Grossíssimo modo, riddim é uma base musical que ficou tão boa, mas tão boa que ninguém admite que ela pare de tocar, nem o público, nem o produtor (que costuma ficar com os royalties). E tome versão atrás de versão – com outro vocalista, com outra cantora, com um deejay (como os jamaicanos chamam os MCs), instrumental etc. Mãe de todos os riddims, “Real rock” foi lançada em 1968 pelo grupo residente do lendário Studio One, do igualmente mítico produtor Coxsone Dodd, tendo como marca registrada uma bojuda linha de baixo, um afiado teclado e um envolvente trombone.

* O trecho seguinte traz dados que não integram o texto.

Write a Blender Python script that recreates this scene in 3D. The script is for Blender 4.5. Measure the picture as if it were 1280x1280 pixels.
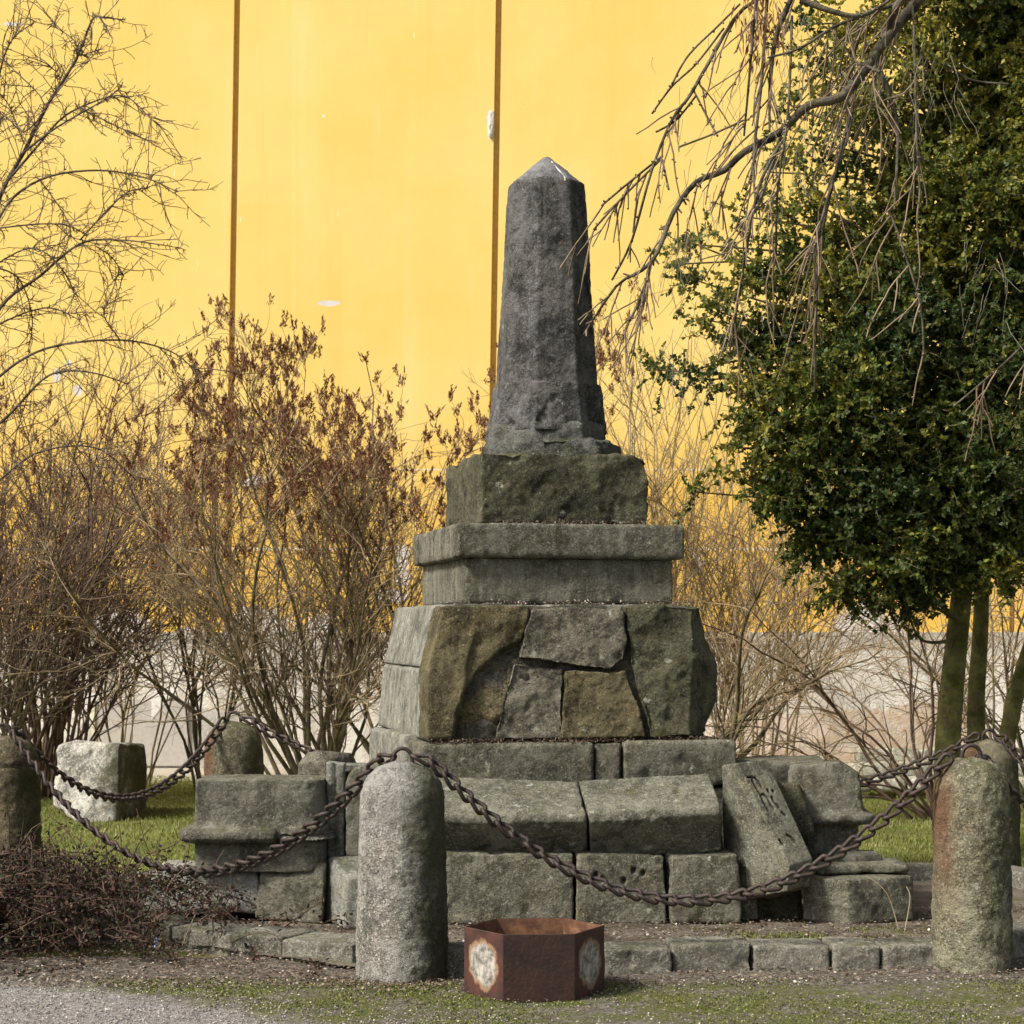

E como se tivesse sido beijada pelo vampiro Lestat, ela nunca mais envelheceu e vive circulando por aí até hoje, meio século depois, mantida viva por interpretações de Augustus Pablo,  Junior Murvin, Dennis Brown, Michigan & Smiley, Johnny Osbourne e até o The Clash, que a reciclou em “Armagideon time”, incluída no militante álbum “Sandinista”, de 1980. A onda de “Real rock” bateu bem e virou uma estética a partir dos anos 80, com o surgimento do dancehall e a popularização dos sons digitais. Gravadoras especializadas em reggae como Greensleeves, Jet Star e VP Records passaram a lançar compilações de riddims populares, prática que segue firme até hoje. E a fila dos riddims não parou mais de andar: “Punanny”, “Stalag”, “Taxi”, “Cuss cuss”, “Satta massagana”, “Bun bun”, “Bellyas”, “Jumbie”, “Tunda klap”, “Juice” etc etc etc.

– Riddims são um dos mandamentos do reggae. E a reciclagem é a palavra-chave para entendê-los – conta o DJ e produtor Yellow P., coração pulsante do Dubversão Sistema de Som, de São Paulo. – “Real rock” foi o riddim que mais marcou minha vida. Lembro de ter visto o filme “Ghost dog”, do Jim Jarmush, em 1999, e a trilha tinha “Armagideon time”, com o Willie Willians, que é uma das minhas músicas preferidas da história do reggae. Foi um dos primeiros discos que comprei e ele ainda continua na minha sessão.

Com o apoio do Dubversão, uma das equipes mais atuantes de SP, Yellow P. vai montar a instalação no MAR – que pode ser visitada entre 10h e 17h – em cima do ritmo original, com o complemento de centenas de versões de “Real rock” (existem mais de 400 delas). A execução contínua vai dar a impressão de que a música nunca acaba, coincidindo com o tema do festival este ano: o infinito.

– Trouxe umas vinte versões de “Real rock” em vinil, baixamos umas 200 e ainda criamos duas inéditas – explica ele. – Vamos reciclar esse material todo dia. A performance nunca vai ser a mesma. Vai ser imprevisível.